Tarihteki kaynaklara baktığımızda, bu kentin kuruluşu kesin olarak söylenmese de, en verimli çağın Vespasiyan döneminde Milât sonrası 79 yılında kurulduğu söylenmektedir. Skupi kentinin zikredildiği en önemli tarihî kaynak, Plinievata’nın yazmış olduğu ve 79 yılında tamamlanan  “Historia Naturalis”tir.

Diğer bir tarihî kaynağa baktığımızda, kentin yapılış tarihi Milât sonra 1’inci yüzyılda, Dion Kasij tarafından 86 yılında yapıldığı belirtilmektedir.

Bu kent Flavija (Flavia) Roma’ya ait olan bir özellik taşımaktaydı. Burada yaşayanlar “Romalılar” olarak bilinirdi ve Flavija statüsüne sahiptiler. “Skupi” ismi ise bir koloni olarak birçok yerde zikredilmektedir. Veya “Colonia Flavia Felix Daradanorum”, aslında “Colonia Flavia Scupinorum”, küçük veya büyük isim olarak kullanılmıştır. 

Genellikle Scupi’nin ne anlama geldiği, dil uzmanları tarafından epey tartışma konusu olmuştur. Lâtin kökenli bir kelime olduğunu ve Lâtin admistrasyon dilinde de kullanıldığı bilinmektedir.

Scupi, Romalıların plânlı genişlettirdiği şehirlerin arasında yer alıyordu. Yaşam standartlarının iyi seviyede olduğu (kanalizasyon, su çemberleri, toplu yıkanma odası, ana caddelerinde kesme taşlı yollar, yeraltı sıcaklığı, mozaiklerle süslü seramikler, duvarlarda islenmiş rölyefeler, camlı odalarla) muhteşem ve görkemli bir konuma sahipti.

Kent aynı zamanda birçok etnik millete de ev sahipliği yapmıştı. Bunlardan en yoğun millet, Romalılar bilinmekteydi. Bu dönemden sonra Orta Çağ dönemine kadar Skupi, yerleşim alanının dışında kalmıştır ve yaklaşık 400 yıllık bir süreç içerisinde antik dönemden birçok eseri kendinde yitirmiştir.
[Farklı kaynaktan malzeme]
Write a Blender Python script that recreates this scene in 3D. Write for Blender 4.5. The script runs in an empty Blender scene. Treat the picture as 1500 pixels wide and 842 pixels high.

Skupi’de, Eski Orta Çağ döneminde Marcelin Komes’e göre (Bizanslı tarihçi) 518 yılında büyük bir deprem olmuştur. Komes o dönemde 24 büyük kentin ciddî hasarlar gördüğünü kayda almıştır. Slavların, Avarların ve diğer milletlerin Balkanlara gelmesi ile Skupi tekrar yerleşim alanı olmaya başlamıştır.
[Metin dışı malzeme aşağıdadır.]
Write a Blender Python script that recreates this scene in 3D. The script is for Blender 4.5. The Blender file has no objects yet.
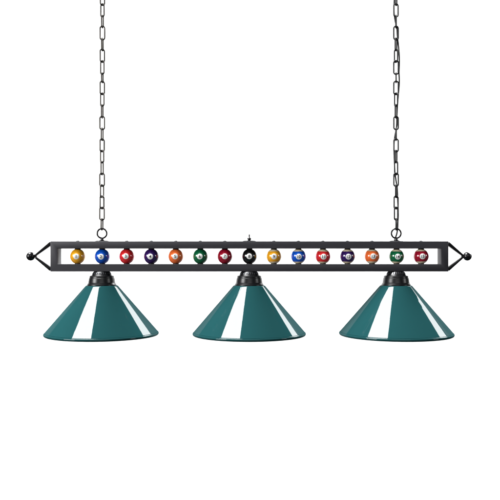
import bpy, bmesh, math, random
from mathutils import Vector, Matrix

# ------------------------------------------------------------------ scale
S = 3.36e-3          # metres per photo pixel in the plane of the fixture
D = 2.45              # camera distance
def X(px): return (px - 250.0) * S
def Z(py): return (250.0 - py) * S

random.seed(5)
scn = bpy.context.scene
col = scn.collection

# ------------------------------------------------------------------ camera
cam = bpy.data.cameras.new('camera')
camo = bpy.data.objects.new('camera', cam); col.objects.link(camo)
camo.location = (0, -D, 0); camo.rotation_euler = (math.radians(90), 0, 0)
cam.sensor_width = 36; cam.lens = 18.0 / (250 * S / D)
cam.clip_start = 0.05; cam.clip_end = 200
scn.camera = camo

# ------------------------------------------------------------------ world, exposure
w = bpy.data.worlds.new('World'); scn.world = w; w.use_nodes = True
bg = w.node_tree.nodes['Background']
bg.inputs[0].default_value = (0.93, 0.96, 1.0, 1); bg.inputs[1].default_value = 0.07
scn.view_settings.view_transform = 'Standard'; scn.view_settings.look = 'None'
scn.view_settings.exposure = 0; scn.view_settings.gamma = 1

# ------------------------------------------------------------------ studio lamps
def softbox(name, c, n, u, wd, ht, L, colr=(1, 1, 1)):
    """Rectangular area lamp at c facing n, width along u, radiance about L."""
    l = bpy.data.lights.new(name, 'AREA'); l.shape = 'RECTANGLE'
    l.size = wd; l.size_y = ht; l.energy = L * math.pi * wd * ht; l.color = colr
    o = bpy.data.objects.new(name, l); col.objects.link(o)
    n = Vector(n).normalized(); u = Vector(u); u = (u - n * u.dot(n)).normalized()
    z = -n; y = z.cross(u)
    m = Matrix((u, y, z)).transposed().to_4x4(); m.translation = Vector(c)
    o.matrix_world = m
    return o
def aimed(name, d, dist, wd, ht, L, tgt=(0, 0, 0), colr=(1, 1, 1)):
    d = Vector(d).normalized(); t = Vector(tgt)
    u = Vector((0, 0, 1)).cross(d)
    return softbox(name, t + d * dist, -d, u, wd, ht, L, colr)

softbox('overhead_softbox', (-5.56, -0.47, 13.81), (0.418, 0.1, -0.903), (0.868, -0.338, 0.365), 6.87, 7.4, 43)
softbox('high_right_softbox', (9.14, 8.47, 8.20), (-0.631, -0.57, -0.527), (-0.306, -0.441, 0.844), 3.7, 11, 35)
softbox('side_right_softbox', (7.71, 11.64, 5.32), (-0.523, -0.774, -0.356), (-0.141, -0.333, 0.932), 2.85, 12, 3)
aimed('left_key_softbox', (-0.84, -0.54, 0.16), 6.0, 2.4, 1.9, 20)
aimed('right_kicker_softbox', (0.95, -0.27, 0.17), 6.0, 1.3, 1.3, 8)
aimed('front_fill_softbox', (0.05, -1, 0.42), 7.0, 4.5, 2.5, 1.6)
# lamps that light the paper behind the fixture
for sx in (-1, 1):
    softbox('backdrop_lamp', (sx * 5.6, 4.2, 0), (-sx * 0.55, 1, 0), (0, 0, 1), 5.0, 1.6, 6.2)
for sz in (-1, 1):
    softbox('backdrop_lamp', (0, 4.2, sz * 4.4), (0, 1, -sz * 0.5), (1, 0, 0), 6.5, 1.2, 4.4)

# ------------------------------------------------------------------ materials
def mat(name, base, rough=0.5, metal=0.0, spec=0.5, coat=0.0, coat_rough=0.03, bump=None, vary=0.0, vscale=40):
    m = bpy.data.materials.new(name); m.use_nodes = True
    nt = m.node_tree; p = nt.nodes['Principled BSDF']
    p.inputs['Base Color'].default_value = (*base, 1)
    p.inputs['Roughness'].default_value = rough
    p.inputs['Metallic'].default_value = metal
    p.inputs['Specular IOR Level'].default_value = spec
    p.inputs['Coat Weight'].default_value = coat
    p.inputs['Coat Roughness'].default_value = coat_rough
    tc = nt.nodes.new('ShaderNodeTexCoord')
    if vary:
        n = nt.nodes.new('ShaderNodeTexNoise'); n.inputs['Scale'].default_value = vscale; n.inputs['Detail'].default_value = 4
        r = nt.nodes.new('ShaderNodeMixRGB'); r.blend_type = 'MIX'
        r.inputs[1].default_value = (*[c * (1 - vary) for c in base], 1)
        r.inputs[2].default_value = (*[min(1, c * (1 + vary)) for c in base], 1)
        nt.links.new(tc.outputs['Object'], n.inputs['Vector']); nt.links.new(n.outputs['Fac'], r.inputs[0])
        nt.links.new(r.outputs[0], p.inputs['Base Color'])
    if bump:
        n = nt.nodes.new('ShaderNodeTexNoise'); n.inputs['Scale'].default_value = bump[0]; n.inputs['Detail'].default_value = 3
        b = nt.nodes.new('ShaderNodeBump'); b.inputs['Strength'].default_value = bump[1]; b.inputs['Distance'].default_value = 0.0006
        nt.links.new(tc.outputs['Object'], n.inputs['Vector']); nt.links.new(n.outputs['Fac'], b.inputs['Height'])
        nt.links.new(b.outputs['Normal'], p.inputs['Normal'])
    return m

def enamel(name, base, gloss=0.028, rough=0.025):
    """Stove enamel: coloured diffuse under a thin mirror-like film."""
    m = bpy.data.materials.new(name); m.use_nodes = True
    nt = m.node_tree; nt.nodes.clear()
    out = nt.nodes.new('ShaderNodeOutputMaterial')
    d = nt.nodes.new('ShaderNodeBsdfDiffuse')
    g = nt.nodes.new('ShaderNodeBsdfGlossy'); g.inputs['Roughness'].default_value = rough
    mx = nt.nodes.new('ShaderNodeMixShader'); mx.inputs[0].default_value = gloss
    tc = nt.nodes.new('ShaderNodeTexCoord')
    n = nt.nodes.new('ShaderNodeTexNoise'); n.inputs['Scale'].default_value = 9; n.inputs['Detail'].default_value = 5
    r = nt.nodes.new('ShaderNodeMixRGB')
    r.inputs[1].default_value = (*[c * 0.93 for c in base], 1); r.inputs[2].default_value = (*[c * 1.07 for c in base], 1)
    nt.links.new(tc.outputs['Object'], n.inputs['Vector']); nt.links.new(n.outputs['Fac'], r.inputs[0])
    nt.links.new(r.outputs[0], d.inputs['Color'])
    wv = nt.nodes.new('ShaderNodeTexNoise'); wv.inputs['Scale'].default_value = 16; wv.inputs['Detail'].default_value = 2
    bp = nt.nodes.new('ShaderNodeBump'); bp.inputs['Strength'].default_value = 0.35; bp.inputs['Distance'].default_value = 0.0005
    nt.links.new(tc.outputs['Object'], wv.inputs['Vector']); nt.links.new(wv.outputs['Fac'], bp.inputs['Height'])
    nt.links.new(bp.outputs['Normal'], g.inputs['Normal'])
    nt.links.new(d.outputs[0], mx.inputs[1]); nt.links.new(g.outputs[0], mx.inputs[2]); nt.links.new(mx.outputs[0], out.inputs[0])
    return m

M_FRAME = mat('satin_black_powder_coat', (0.031, 0.030, 0.036), 0.5, 0, 0.36, bump=(900, 0.35), vary=0.12, vscale=14)
M_BLACK = mat('gloss_black_metal', (0.004, 0.004, 0.005), 0.22, 0, 0.5, bump=(500, 0.1))
M_CAP = mat('bronze_black_metal', (0.004, 0.004, 0.005), 0.3, 0, 0.45, bump=(700, 0.2))
M_CHAIN_LIT = mat('chain_metal_lit_tone', (0.07, 0.064, 0.058), 0.3, 0.8, 0.6)  # left chain: light on its links put into a paler base colour
M_CHAIN_SHADED = mat('chain_metal_shaded_tone', (0.005, 0.005, 0.006), 0.38, 0.0, 0.4)  # right chain: same metal, less lit tone put into a darker colour
M_CORD = mat('black_cord_rubber', (0.008, 0.008, 0.009), 0.5)
M_RUBBER = mat('black_rubber', (0.006, 0.006, 0.006), 0.7)
M_NICK = mat('bright_metal', (0.36, 0.37, 0.40), 0.3, 1.0)  # even bright metal, used for the cap ribs only
M_TEAL = enamel('teal_green_enamel', (0.0095, 0.052, 0.056))
M_INNER = mat('white_inner_enamel', (0.8, 0.8, 0.78), 0.4)
M_CREAM = mat('ball_cream_resin', (0.93, 0.80, 0.56), 0.12, 0, 0.5, coat=1.0)
M_BADGE = mat('ball_number_white', (0.86, 0.86, 0.84), 0.12, 0, 0.5, coat=1.0)
M_INK = mat('ball_number_ink', (0.012, 0.010, 0.010), 0.3)
M_BACK = mat('white_backdrop_paper', (0.90, 0.90, 0.90), 0.9, 0, 0.1)

# ------------------------------------------------------------------ mesh helpers
def link(name, bm, m, parent=None, smooth=True, loc=None, mats=None):
    me = bpy.data.meshes.new(name)
    bmesh.ops.recalc_face_normals(bm, faces=bm.faces[:])
    bm.to_mesh(me); bm.free()
    for mm in (mats or [m]): me.materials.append(mm)
    for p in me.polygons: p.use_smooth = smooth
    o = bpy.data.objects.new(name, me); col.objects.link(o)
    if parent: o.parent = parent
    if loc: o.location = loc
    return o
def sharp(o, deg=35):
    me = o.data; bm = bmesh.new(); bm.from_mesh(me)
    for e in bm.edges:
        if len(e.link_faces) == 2 and e.calc_face_angle() > math.radians(deg): e.smooth = False
    bm.to_mesh(me); bm.free()
def empty(name, loc, label, cat, group=None):
    o = bpy.data.objects.new(name, None); col.objects.link(o); o.location = loc
    o.empty_display_size = 0.05
    o['label'] = label; o['category'] = cat
    if group: o['group'] = group
    return o
def lathe(prof, seg=96, bm=None, cap_start=False, cap_end=False, loc=(0, 0, 0)):
    """Revolve (r, z) pairs round the z axis."""
    bm = bm or bmesh.new(); rings = []
    for r, z in prof:
        if r < 1e-7: rings.append([bm.verts.new((loc[0], loc[1], loc[2] + z))])
        else: rings.append([bm.verts.new((loc[0] + r * math.cos(2 * math.pi * k / seg), loc[1] + r * math.sin(2 * math.pi * k / seg), loc[2] + z)) for k in range(seg)])
    faces = []
    for i, (a, b) in enumerate(zip(rings, rings[1:])):
        for k in range(seg):
            k2 = (k + 1) % seg
            if len(a) == 1 and len(b) == 1: continue
            if len(a) == 1: f = bm.faces.new((a[0], b[k], b[k2]))
            elif len(b) == 1: f = bm.faces.new((a[k], b[0], a[k2]))
            else: f = bm.faces.new((a[k], b[k], b[k2], a[k2]))
            faces.append((i, f))
    if cap_start and len(rings[0]) > 1: bm.faces.new(rings[0])
    if cap_end and len(rings[-1]) > 1: bm.faces.new(rings[-1])
    return bm, faces
def box(bm, x0, x1, y0, y1, z0, z1):
    v = [bm.verts.new((x, y, z)) for x in (x0, x1) for y in (y0, y1) for z in (z0, z1)]
    for f in ((0, 1, 3, 2), (4, 6, 7, 5), (0, 4, 5, 1), (2, 3, 7, 6), (0, 2, 6, 4), (1, 5, 7, 3)):
        bm.faces.new([v[i] for i in f])
def tube(bm, pts, rad, seg=12, closed=False):
    pts = [Vector(p) for p in pts]; n = len(pts); rings = []
    up = None
    for i, p in enumerate(pts):
        a = pts[(i - 1) % n] if (closed or i > 0) else p
        b = pts[(i + 1) % n] if (closed or i < n - 1) else p
        t = (b - a).normalized()
        if up is None:
            up = Vector((0, 1, 0)) if abs(t.y) < 0.8 else Vector((1, 0, 0))
        s = t.cross(up).normalized(); up = s.cross(t).normalized()
        r = rad(i / max(1, n - 1)) if callable(rad) else rad
        rings.append([bm.verts.new(p + (s * math.cos(2 * math.pi * k / seg) + up * math.sin(2 * math.pi * k / seg)) * r) for k in range(seg)])
    m = n if closed else n - 1
    for i in range(m):
        a, b = rings[i], rings[(i + 1) % n]
        for k in range(seg):
            k2 = (k + 1) % seg; bm.faces.new((a[k], b[k], b[k2], a[k2]))
    if not closed:
        bm.faces.new(rings[0]); bm.faces.new(rings[-1])

# ------------------------------------------------------------------ backdrop
bm = bmesh.new(); box(bm, -11, 11, 8.0, 8.05, -6.0, 4.3)
o = link('backdrop', bm, M_BACK, smooth=False); o['kind'] = 'structure'

# ------------------------------------------------------------------ the lamp fixture
DEP = 0.050                              # depth of the frame, front to back
K = (D - DEP / 2) / D                    # its front face stands nearer the camera
CX, CY = 249.4, 256.35                   # middle of the frame in the photo
fx = X(CX) * K
fz = Z(CY)
root = empty('billiard_pendant_light', (fx, 0, Z(341.5)),
             'long black billiard table light with fifteen pool balls and three teal cone shades', 'pendant light')
def rel(x, y, z): return (x - fx, y, z - Z(341.5))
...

Yeni tarihî koşullar ve büyük ekonomik krizlerin etkisi, göçler ve diğer sosyo-faktörler, kentin demografisinin değişmesine neden olmuştur. Antik dönemde büyük bir kent hâlinde olan Skupi, Orta Çağ’da maalesef o görkemini koruyamamıştır.

Altıncı yüzyılda kent, Mavrikij Tiberij döneminde (583) tamamen yıkılmıştır. Arkeolojik kazılar ise bu kentte yaşamın 11’inci yüzyıldan beri sürdürüldüğünü belirtmektedir.